ROANOKE TIMES

                         Roanoke Times
                 Copyright (c) 1995, Landmark Communications, Inc.

DATE: SATURDAY, June 26, 1993                   TAG: 9306260176
SECTION: NATIONAL/INTERNATIONAL                    PAGE: A-2   EDITION: METRO 
SOURCE: The New York Times
DATELINE: WASHINGTON                                LENGTH: Medium


CLINTON PLAN SQUEAKS BY

Hours after his budget package took a pre-dawn white-water trip through the Senate and survived, mostly intact, President Clinton said Friday that he saw "quite encouraging" prospects that the House and Senate would meld their separate versions of the plan into one mutually acceptable bill.

But outside the White House the signs that Clinton's budget faces yet another perilous legislative struggle were already mounting.

In their vote early Friday morning, the Senate Democratic majority had needed the help of Vice President Al Gore to move the budget past a united front of Republican opponents plus six Democrats by a vote of 50-49.
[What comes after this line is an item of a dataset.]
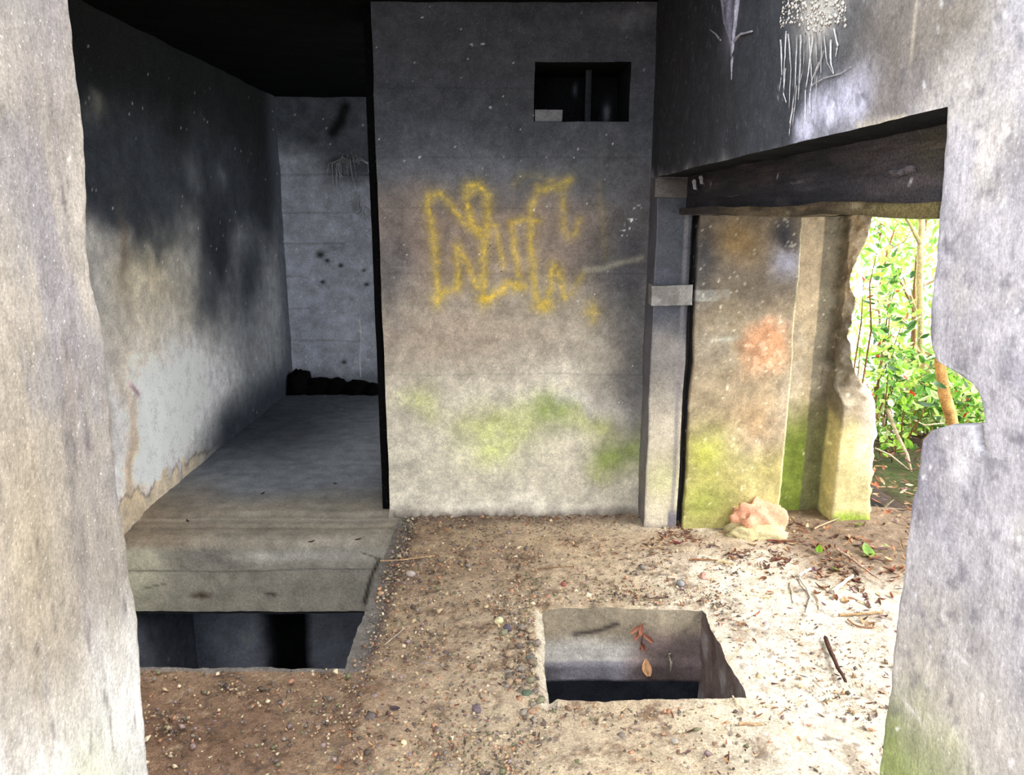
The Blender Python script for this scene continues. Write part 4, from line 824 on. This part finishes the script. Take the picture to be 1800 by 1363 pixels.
tree('young_tree', [(1600, 880, 7.0), (1602, 700, 7.0), (1606, 540, 7.0), (1612, 460, 7.0), (1628, 380, 7.0), (1640, 300, 7.0)], .022, .016, rgb(120, 88, 54), 'thin dark-barked sapling just behind the pale young tree', [[(1606, 545, 7.0), (1585, 500, 7), (1560, 452, 7)], [(1604, 600, 7.0), (1580, 640, 7), (1560, 700, 7)]])
tree('thin_sapling', [(1542, 860, 7.5), (1544, 700, 7.5), (1546, 560, 7.5), (1543, 520, 7.5), (1560, 440, 7.5), (1580, 380, 7.5)], .014, .008, rgb(140, 96, 54), 'thin brown sapling seen beside the outer block', [[(1546, 560, 7.5), (1570, 555, 7.5), (1618, 558, 7.5)], [(1560, 440, 7.5), (1590, 425, 7.5), (1610, 390, 7.5)], [(1552, 600, 7.4), (1575, 583, 7.4), (1610, 580, 7.4)]])
tree('wooden_stake', [(1692, 930, 4.9), (1683, 800, 4.9), (1674, 745, 4.9), (1660, 690, 4.9), (1652, 630, 4.9)], .040, .033, rgb(206, 156, 96), 'thick orange-brown stem leaning behind the broken notch', [], 'stem')
for pts, r, lb in (([(1560, 720, 5.2), (1575, 760, 5.1), (1595, 800, 5.0), (1606, 850, 5.0)], .013, 'pale arching bramble stem behind the stub, right'), ([(1552, 735, 5.5), (1562, 790, 5.5), (1572, 860, 5.5)], .012, 'olive bramble stem beside the outer block'), ([(1538, 788, 5.0), (1565, 800, 5.0), (1600, 828, 5.0)], .006, 'thin reddish bramble stem arching to the right'), ([(1540, 905, 4.6), (1565, 882, 4.6), (1594, 858, 4.6)], .008, 'straight pale stick leaning up behind the stub'), ([(1600, 735, 5.4), (1625, 748, 5.4), (1660, 744, 5.4)], .006, 'thin pale stem lying over the hedge')):
    P3 = [far(*p) for p in pts]; o = tube_obj('bramble', P3, [r, r*.95, r*.8, r*.6][:len(P3)], rgb(206, 186, 158), M_BARK, 6, .12); tag(o, lb, 'stem')

GREENS = [rgb(178, 222, 84), rgb(150, 204, 74), rgb(204, 232, 118), rgb(120, 176, 66), rgb(92, 140, 60), rgb(224, 236, 176), rgb(66, 104, 50)]
LM = [leaf_mesh('leaf', random.uniform(.055, .085), random.uniform(.035, .055), c, random.uniform(.1, .5), random.uniform(.05, .35), M_LEAF, 5) for c in GREENS for _ in range(2)]
LR = [leaf_mesh('leaf', .05, .032, rgb(214, 70, 44), .3, .2, M_LEAF, 5), leaf_mesh('leaf', .05, .03, rgb(170, 120, 60), .3, .2, M_LEAF, 5)]
def bush(name, label, boxes, n, s=1.0, red=.03, dark_low=False, cat='bush', stems=6):
    c = far(*boxes[0][:3]); base = np.array((c[0], c[1], 0.0)); e = bpy.data.objects.new(name, None); COL.objects.link(e); e.location = tuple(base); tag(e, label, cat)
    for k in range(n):
        px, py, ax, rx, ry, rd = random.choice(boxes); p = far(px+random.gauss(0, rx*.6), py+random.gauss(0, ry*.6), ax+random.gauss(0, rd*.5))
        if p[2] < .03 or (p[0] < 2.02 and p[1] > 3.75 ): continue
        o = obj('leaf', random.choice(LR) if random.random() < red else random.choice(LM), e); o.location = tuple(p-base); o.rotation_euler = (random.uniform(-1.0, 1.3), random.uniform(-.9, .9), random.uniform(0, 6.3)); q = s*random.uniform(.7, 1.3); o.scale = (q, q, q)
    for k in range(stems):
        px, py, ax, rx, ry, rd = random.choice(boxes); t = far(px+random.gauss(0, rx*.5), py, ax)-base; b = np.array((t[0]*.6, t[1]*.6, .0))
        tube_obj('stem', wob(b, t, 6, .03), [.008, .007, .006, .005, .004, .002], rgb(130, 96, 60), M_BARK, 5, .1, e)
bush('bramble_bush', 'sunlit leafy bramble bush seen through the broken notch', [(1580, 660, 5.4, 45, 30, .3), (1640, 690, 5.6, 60, 30, .3), (1690, 700, 5.6, 40, 30, .3), (1600, 710, 5.2, 50, 25, .3), (1570, 620, 5.8, 30, 25, .3)], 295, 1.1)
bush('bramble_bush', 'shaded lower bramble growth beside the outer block', [(1560, 790, 5.2, 25, 40, .3), (1590, 770, 5.4, 25, 40, .3), (1580, 850, 5.2, 30, 30, .3), (1690, 730, 5.6, 40, 20, .3)], 220, .9, .01)
bush('hazel_bush', 'tall light green bush with hanging leaves left of the young tree', [(1550, 520, 5.3, 22, 40, .25), (1570, 480, 5.6, 25, 40, .3), (1590, 560, 5.8, 30, 40, .3), (1545, 600, 5.2, 20, 40, .2)], 200, 1.1, .05)
bush('ivy', 'ivy trailing down the ragged edge of the outer block', [(1516, 500, 4.35, 8, 30, .05), (1512, 600, 4.35, 8, 50, .05), (1530, 680, 4.3, 8, 40, .05), (1545, 400, 4.35, 5, 20, .05)], 60, .45, .25, cat='ivy', stems=3)
bush('ground_ivy', 'low ivy on the litter between outer block and stub', [(1560, 905, 4.3, 22, 22, .1), (1570, 870, 4.6, 22, 18, .1), (1585, 930, 4.1, 12, 16, .1)], 60, .6, .02, cat='ivy', stems=0)
# far woodland foliage
n = 26000; a = rng.uniform(.28, .9, n); dist = rng.uniform(9, 15, n); th = a; pos = np.stack([np.sin(th)*dist, np.cos(th)*dist, rng.uniform(-4.5, 2.5, n)], -1)
den = fbm(pos, .9, 3, 600); pos = pos[(den > .02)]; n = len(pos); L_ = rng.uniform(.08, .15, n)
GC = np.array([rgb(150, 176, 70), rgb(170, 184, 96), rgb(128, 160, 56), rgb(176, 172, 110), rgb(160, 172, 90), rgb(140, 120, 80)])
f = scatter('distant_foliage', TV, TF, pos, np.stack([L_*.7, L_, L_*.5], -1), GC[rng.integers(0, 6, n)], M_LEAF, rotm(n, 1.4), .1, True); tag(f, 'mass of pale sunlit leaves in the woodland far beyond the doorway', 'foliage', kind='stuff')

n = 5200; ax = rng.uniform(5.6, 7.2, n); px = rng.normal(1640, 60, n); py = 700+rng.normal(0, 48, n)*(1+.3*(px < 1600)); k = (py > 610+.0*px)&(py < 860)
pos = np.array([far(a, b, c) for a, b, c in zip(px[k], py[k], ax[k])]); n = len(pos); L_ = rng.uniform(.05, .09, n)
GG = np.array([rgb(160, 206, 76), rgb(134, 190, 66), rgb(184, 214, 104), rgb(104, 152, 58), rgb(204, 220, 160), rgb(74, 110, 50), rgb(168, 146, 96)])
f = scatter('bramble_thicket', TV, TF, pos, np.stack([L_*.75, L_, L_*.5], -1), GG[rng.integers(0, 7, n)], M_LEAF, rotm(n, 1.0), .1, True); tag(f, 'dense bright thicket of small leaves behind the bramble bushes', 'foliage', kind='stuff')
n = 1500; ax = rng.uniform(6.5, 8.5, n); px = rng.normal(1580, 40, n); py = rng.uniform(380, 640, n)
pos = np.array([far(a, b, c) for a, b, c in zip(px, py, ax)]); k = fbm(pos, 2.2, 3, 640) > -.05; pos = pos[k]; n = len(pos); L_ = rng.uniform(.06, .10, n)
f = scatter('hazel_foliage', TV, TF, pos, np.stack([L_*.75, L_, L_*.5], -1), GG[rng.integers(0, 5, n)], M_LEAF, rotm(n, 1.3), .1, True); tag(f, 'airy yellow-green leaves on the slope behind the young tree', 'foliage', kind='stuff')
The clearest indicator of future trouble came hours later from Sen. David Boren of Oklahoma, a conservative Democrat whose attacks very nearly derailed the plan two weeks ago in the Senate Finance Committee.

Boren, who voted for the Senate package, warned Friday that he would vote against any budget compromise that does not have more spending cuts than tax increases and does not meaningfully restrain spending on federal benefits programs.

In the House, Rep. Charles Rangel of New York said he believed the House would not approve any compromise that did not raise spending for social programs well beyond the levels in the Senate bill. Clinton faces a formidable obstacle in Rangel, a senior member of the Ways and Means Committee, which wrote the House version of the budget, as well as the Congressional Black Caucus, whose members now hold the balance of votes to approve or reject a compromise.

The two leaders released the first of what will no doubt be a flotilla of trial balloons leading to the budget conference, each suggesting that Clinton's budget is doomed to defeat if certain concessions, liberal or conservative, are not granted.

None of that would matter if the first Democratic president in 12 years had a cushion of Democratic support for his budget, which aims to reduce the growth of the federal deficit by $500 billion over five years. But he does not.

In the Senate's 3 a.m. vote, six of the 56 Democrats, most of them conservatives, voted against the package, and one supporter, Patty Murray of Washington, was absent.

Lawmakers from both chambers will start meeting after the Fourth of July holiday to try to find a compromise that can pass muster in both the House and Senate. That will be especially difficult because the swing votes that control the fate of the budget lie at opposite ends of the ideological spectrum: conservatives in the Senate; liberals in the House.